Durante o período da ditadura do Estado Novo, o Mosteiro da Batalha assumir-se-á, da forma mais visível, como símbolo pátrio, após um longo período de preparação, que remonta ao restauro dos próprios edifícios, aos escritos nacionalistas de Alexandre Herculano e, naturalmente, à sua escolha, durante a Primeira República, para receber o túmulo do Soldado Desconhecido. É também nesta época, em particular a partir da década de 40 do século XX, que se decide tratar a zona envolvente do monumento da forma que se entendeu condigna, propondo a abertura de frentes de grande profundidade em torno do edifício.

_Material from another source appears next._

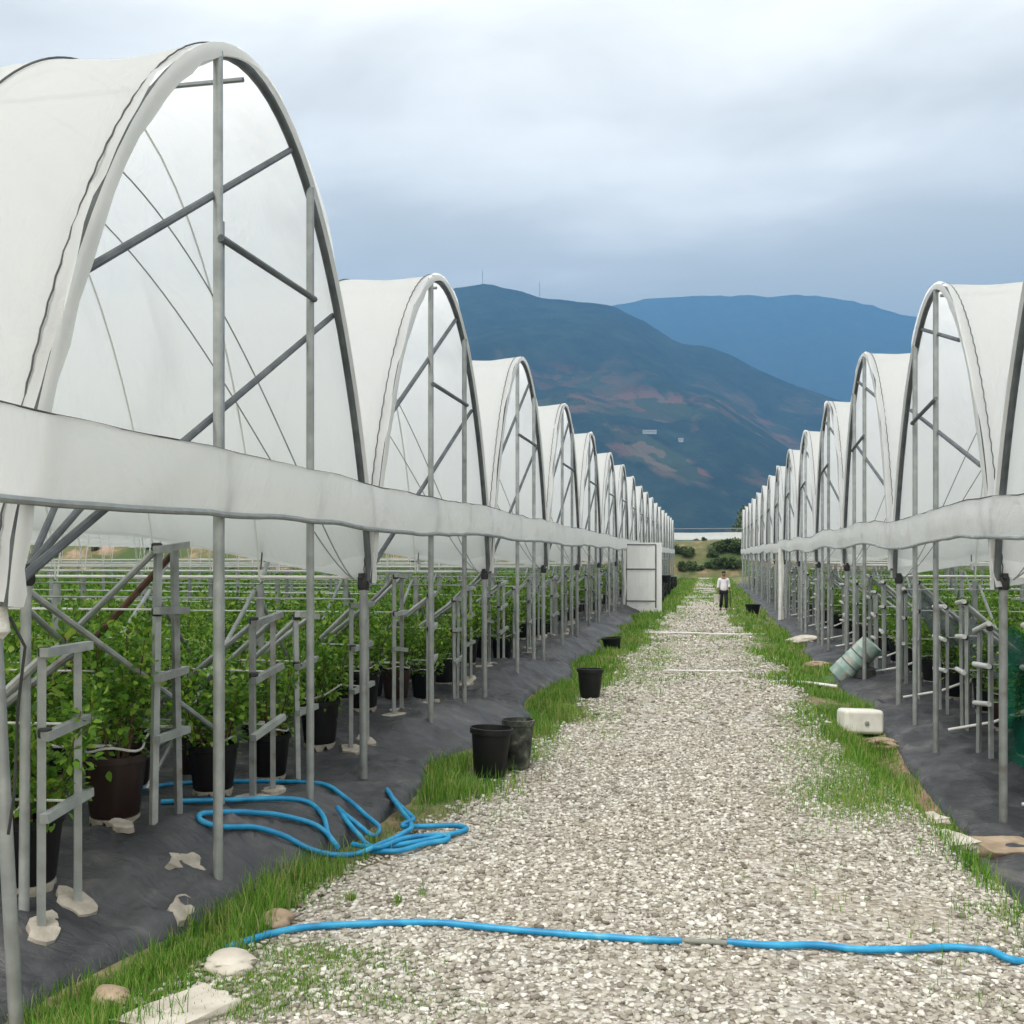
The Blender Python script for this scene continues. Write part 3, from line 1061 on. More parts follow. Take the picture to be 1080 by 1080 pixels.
def make_frame(s, top, seed, rusty=False, tilt=0.0, full=True, right=False):
    """a pair of square posts with short cross bars at the head of a planted row"""
    rs = random.Random(seed)
    X = lambda d: s * d
    root = empty('row_frame')
    gap = .34
    hs = [top, top - .46, top - .92] + ([top - 1.36] if top > 2 else [])
    for y in (-gap / 2, gap / 2):
        lean = rs.uniform(-.04, .04)
        MB().sqbar((X(rs.uniform(-.03, .03)), y, -.35), (X(0), y + lean, top + (.0 if y < 0 else .0)), .045).build('post', M['galv'], root, False)
    bm_ = M['galv_pale'] if right else M['galv']
    for h in hs:
        tl = rs.uniform(-.03, .03) + tilt
        a = (X(-.045), -gap / 2 - .07 - rs.uniform(0, .03), h - tl); b = (X(-.045), gap / 2 + .05 + rs.uniform(0, .05), h + tl)
        if right: MB().bar(a, b, .032, 10).build('crossbar', bm_, root)
        else: MB().sqbar(a, b, .052).build('crossbar', bm_, root, False)
    feet = full and (seed in (1, 3, 12, 21))
    if full:
        for h in hs[:2]:
            MB().lathe([(.03, -.03), (.04, -.02), (.04, .02), (.03, .03)], 8, (X(-.02), -gap / 2 - .03, h), True, True).build('clamp', M['rubber'], root)
        for k, y in enumerate((-gap / 2, gap / 2)):
            c = rusty and k == 1
            o = MB().bar((X(.02), y, top - .04), (X(1.75 + rs.uniform(-.2, .2)), y + rs.uniform(-.1, .1), .2), .025).build('stay', M['rust'] if c else M['galv'], root)
            if c: o['label'] = 'rusty brown stay'
        for y in (-gap / 2, gap / 2) if feet else ():
            f = link('footing', FOOT[rs.randrange(4)], root)
            f.location = (X(.0), y, .03); f.rotation_euler = (0, 0, rs.uniform(0, 6))
            f['foot'] = 1
    for h in hs[1:3]:
        MB().tube([(X(0), .1, h), (X(14), .1, h + .02)], .008, 5).build('trellis_wire', M['pvc'], root)
    MB().tube([(X(.35), -.12, .62), (X(1.2), -.1, .60), (X(16), -.1, .6)], .014, 6).build('drip_pipe', M['pvc'], root)
    if right and seed % 2:
        MB().tube([(X(-.25), -.3, .08), (X(.3), -.3, .2), (X(1.0), -.28, .5)], .02, 8).build('supply_pipe', M['pvc'], root)
    return root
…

O projeto dessa época só viria a ser implementado em articulação com a construção de uma variante à estrada nacional nº 1, atual IC2, em 1964, que implicou a demolição de uma boa parte da antiga vila da Batalha, bem como a significativa alteração da sua topografia no lado poente.

 

Deixada em herança por José Maria Crespo à sua filha, Júlia Charters Crespo, a Quinta da Cerca viria a ser doada pela mesma ao Seminário Diocesano de Leiria, que a explorou até aos anos 70 do século XX. Acabou por ser vendida, na sua maior parte, a particulares e adquirida depois por várias pessoas, privadas e públicas, nomeadamente para a construção do último núcleo previsto no anteplano de urbanização do arquiteto Inácio Peres Fernandes, de 1959 – a Célula C.